** start **

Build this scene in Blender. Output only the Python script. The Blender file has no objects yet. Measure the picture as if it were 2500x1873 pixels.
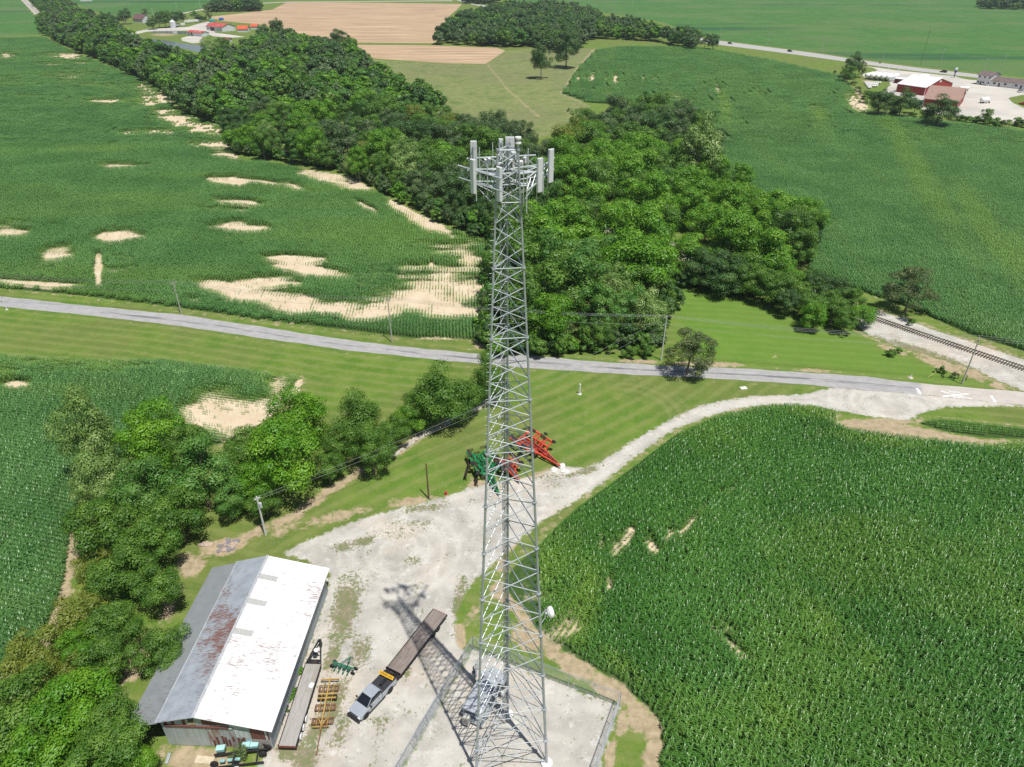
import bpy, math, random
import numpy as np
from mathutils import Vector, Matrix

# ------------------------------------------------------------------ camera, sky, sun, exposure
F_PX, Y_HOR, CAM_H = 1733.0, -120.0, 75.0
PITCH = math.atan((936.5 - Y_HOR) / F_PX)
CP, SP = math.cos(PITCH), math.sin(PITCH)
scene = bpy.context.scene
COL = scene.collection
cam_data = bpy.data.cameras.new("camera")
cam_data.sensor_width = 36.0
cam_data.sensor_fit = 'HORIZONTAL'
cam_data.lens = 36.0 * F_PX / 2500.0
cam_data.clip_start = 0.5
cam_data.clip_end = 30000
cam = bpy.data.objects.new("camera", cam_data)
COL.objects.link(cam)
cam.location = (0, 0, CAM_H)
cam.rotation_euler = (math.pi / 2 - PITCH, 0, 0)
scene.camera = cam

SUN_DIR = Vector((14.4, -20.1, 62.0)).normalized()
sun_el = math.asin(SUN_DIR.z)
sun_az = math.atan2(SUN_DIR.x, SUN_DIR.y)
world = bpy.data.worlds.new("World")
scene.world = world
world.use_nodes = True
wn = world.node_tree
sky = wn.nodes.new("ShaderNodeTexSky")
sky.sky_type = 'NISHITA'
sky.sun_disc = False
sky.sun_elevation = sun_el
sky.sun_rotation = sun_az
sky.air_density = 1.0
sky.dust_density = 1.0
wn.links.new(sky.outputs[0], wn.nodes["Background"].inputs[0])
wn.nodes["Background"].inputs[1].default_value = 0.07
sd_ = bpy.data.lights.new("sun", 'SUN')
sd_.energy = 4.8
sd_.angle = math.radians(0.5)
sd_.color = (1.0, 0.965, 0.90)
sun = bpy.data.objects.new("sun", sd_)
COL.objects.link(sun)
sun.location = (60, -80, 260)
sun.rotation_euler = SUN_DIR.to_track_quat('Z', 'Y').to_euler()
scene.view_settings.view_transform = 'Standard'
scene.view_settings.look = 'None'
scene.view_settings.exposure = 0.0
scene.view_settings.gamma = 1.0
scene.view_settings.use_curve_mapping = False
cy = scene.cycles
cy.max_bounces = 6
cy.diffuse_bounces = 3
cy.glossy_bounces = 2
cy.transmission_bounces = 3
cy.transparent_max_bounces = 6
cy.volume_bounces = 0
cy.caustics_reflective = False
cy.caustics_refractive = False
cy.use_denoising = False

# ------------------------------------------------------------------ photo calibration: a ground point from the place it has in the photograph
def G(x, y, z=0.0):
    a = (x - 1250) / F_PX
    b = -(y - 936.5) / F_PX
    Y = CP + SP * b
    Z = -SP + CP * b
    t = (z - CAM_H) / Z
    return Vector((a * t, Y * t, z))
def g2(x, y, z=0.0):
    v = G(x, y, z); return (v.x, v.y)
def gp(pts, z=0.0): return [g2(x, y, z) for x, y in pts]
def proj(X, Y, Z):
    Z = Z - CAM_H
    d = Y * CP - Z * SP
    u = Y * SP + Z * CP
    return 1250 + F_PX * X / d, 936.5 - F_PX * u / d
def hgt(bx, by, ty):
    """height of an upright whose foot is at (bx,by) and whose tip shows at row ty"""
    b = G(bx, by)
    lo, hi = 0.0, 74.0
    for _ in range(50):
        m = (lo + hi) / 2
        if proj(b.x, b.y, m)[1] > ty: lo = m
        else: hi = m
    return lo

# ------------------------------------------------------------------ noise and polygons in numpy
_rs = np.random.RandomState(7)
_TAB = _rs.rand(512, 512)
def vnoise(X, Y, scale, seed=0):
    x = np.asarray(X) / scale + seed * 37.31 + 1000; y = np.asarray(Y) / scale + seed * 91.7 + 1000
    xi = np.floor(x).astype(int); yi = np.floor(y).astype(int)
    fx = x - xi; fy = y - yi
    fx = fx * fx * (3 - 2 * fx); fy = fy * fy * (3 - 2 * fy)
    a = _TAB[xi % 512, yi % 512]; b = _TAB[(xi + 1) % 512, yi % 512]
    c = _TAB[xi % 512, (yi + 1) % 512]; d = _TAB[(xi + 1) % 512, (yi + 1) % 512]
    return (a * (1 - fx) + b * fx) * (1 - fy) + (c * (1 - fx) + d * fx) * fy
def fbm(X, Y, scale, seed=0, octv=4):
    s = 0; w = 0.5; t = 0
    for i in range(octv):
        s = s + w * vnoise(X, Y, scale / 2 ** i, seed + i * 3); t += w; w *= 0.5
    return s / t
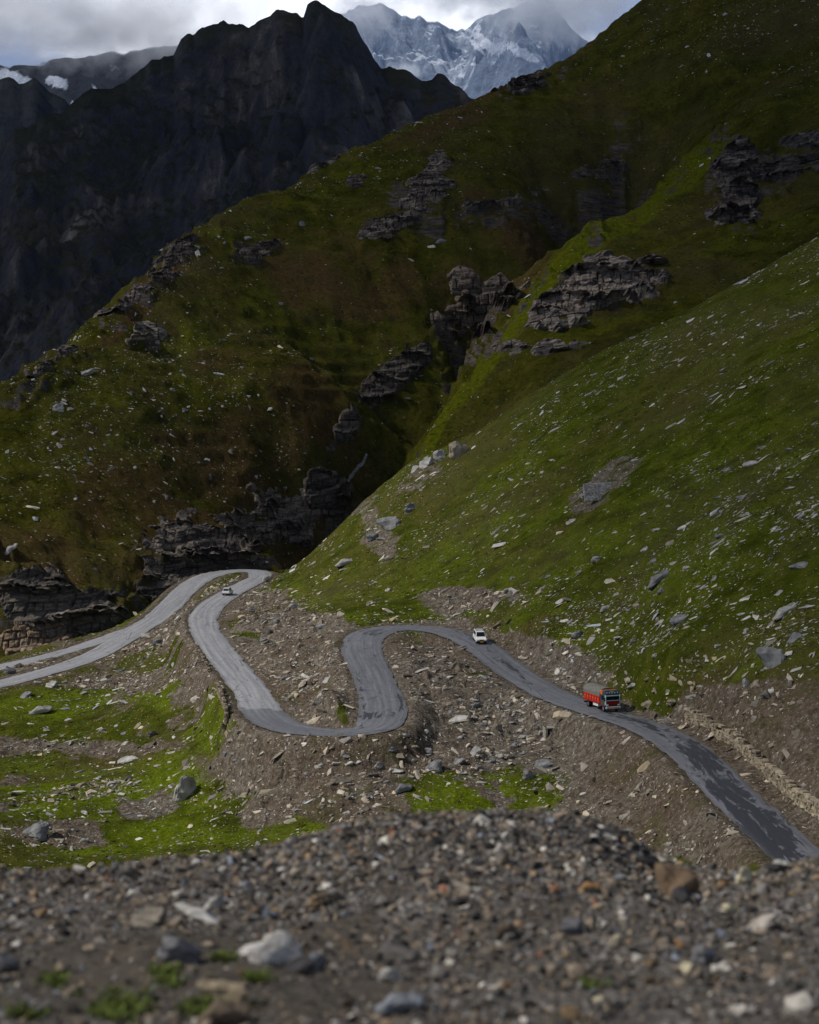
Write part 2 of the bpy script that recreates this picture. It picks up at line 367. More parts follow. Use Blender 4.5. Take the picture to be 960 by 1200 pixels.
# ------------------------------------------------------------------ materials
class M:
    def __init__(s, name):
        s.m = bpy.data.materials.new(name); s.m.use_nodes = True
        s.t = s.m.node_tree; s.N = s.t.nodes; s.L = s.t.links
        s.b = s.N['Principled BSDF']; s.b.inputs['Specular IOR Level'].default_value = 0.10
        s._pos = None
    def link(s, a, b): s.L.new(a, b)
    def pos(s, world=True):
        if s._pos is None:
            if world: s._pos = s.N.new('ShaderNodeNewGeometry').outputs['Position']
            else: s._pos = s.N.new('ShaderNodeTexCoord').outputs['Object']
        return s._pos
    def noise(s, scale, detail=4, rough=.55, vec=None, dist=0.0):
        n = s.N.new('ShaderNodeTexNoise'); n.inputs['Scale'].default_value = scale; n.inputs['Detail'].default_value = detail
        n.inputs['Roughness'].default_value = rough; n.inputs['Distortion'].default_value = dist
        s.link(vec if vec is not None else s.pos(), n.inputs['Vector']); return n.outputs['Fac']
    def voro(s, scale, vec=None, feature='F1', out='Distance'):
        n = s.N.new('ShaderNodeTexVoronoi'); n.feature = feature; n.inputs['Scale'].default_value = scale
        s.link(vec if vec is not None else s.pos(), n.inputs['Vector']); return n.outputs[out]
    def map(s, vec, scale=(1, 1, 1), rot=(0, 0, 0)):
        n = s.N.new('ShaderNodeMapping'); n.inputs['Scale'].default_value = scale; n.inputs['Rotation'].default_value = rot
        s.link(vec, n.inputs['Vector']); return n.outputs[0]
    def ramp(s, f, stops, interp='LINEAR'):
        n = s.N.new('ShaderNodeValToRGB'); cr = n.color_ramp; cr.interpolation = interp
        while len(cr.elements) < len(stops): cr.elements.new(0.5)
        for e, (p, c) in zip(cr.elements, stops):
            e.position = p; e.color = (*c, 1) if hasattr(c, '__len__') else (c, c, c, 1)
        s.link(f, n.inputs[0]); return n.outputs[0]
    def math(s, op, a, b=None, clamp=False):
        n = s.N.new('ShaderNodeMath'); n.operation = op; n.use_clamp = clamp
        for i, v in enumerate((a, b)):
            if v is None: continue
            if isinstance(v, (int, float)): n.inputs[i].default_value = v
            else: s.link(v, n.inputs[i])
        return n.outputs[0]
    def mix(s, f, a, b, mode='MIX'):
        n = s.N.new('ShaderNodeMix'); n.data_type = 'RGBA'; n.blend_type = mode
        for i, v in ((0, f), (6, a), (7, b)):
            if isinstance(v, (int, float)): n.inputs[i].default_value = v
            elif isinstance(v, tuple): n.inputs[i].default_value = (*v, 1)
            else: s.link(v, n.inputs[i])
        return n.outputs[2]
    def attr(s, name):
        n = s.N.new('ShaderNodeAttribute'); n.attribute_name = name; return n
    def sep(s, c):
        n = s.N.new('ShaderNodeSeparateColor'); s.link(c, n.inputs[0]); return n.outputs
    def bump(s, h, strength, dist, normal=None):
        n = s.N.new('ShaderNodeBump'); n.inputs['Strength'].default_value = strength; n.inputs['Distance'].default_value = dist
        s.link(h, n.inputs['Height'])
        if normal is not None: s.link(normal, n.inputs['Normal'])
        return n.outputs[0]
    def set(s, col=None, rough=None, normal=None, metal=None):
        if col is not None:
            if isinstance(col, tuple): s.b.inputs['Base Color'].default_value = (*col, 1)
            else: s.link(col, s.b.inputs['Base Color'])
        if rough is not None:
            if isinstance(rough, (int, float)): s.b.inputs['Roughness'].default_value = rough
            else: s.link(rough, s.b.inputs['Roughness'])
        if normal is not None: s.link(normal, s.b.inputs['Normal'])
        if metal is not None: s.b.inputs['Metallic'].default_value = metal
        return s.m

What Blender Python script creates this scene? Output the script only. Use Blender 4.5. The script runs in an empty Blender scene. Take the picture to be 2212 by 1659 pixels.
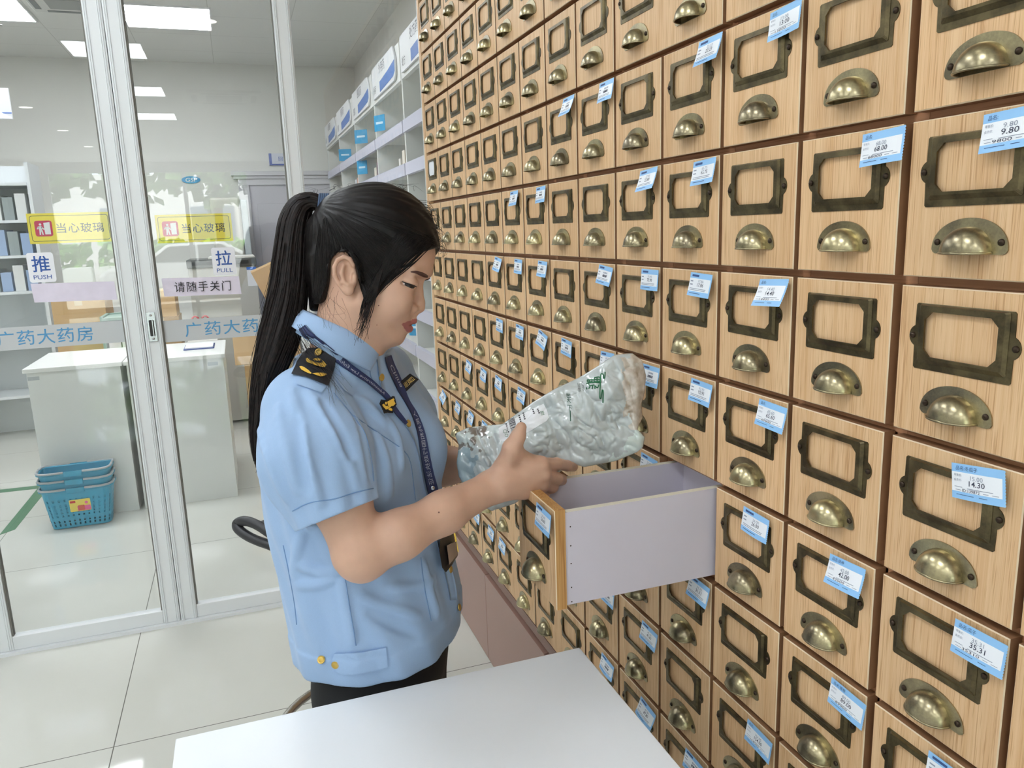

** end **

#### WHAT YOU WILL DO:
Work out how many lines in the entries hold the string "Python". Your answer should consist solely of that number.

#### FULL RESPONSE:
2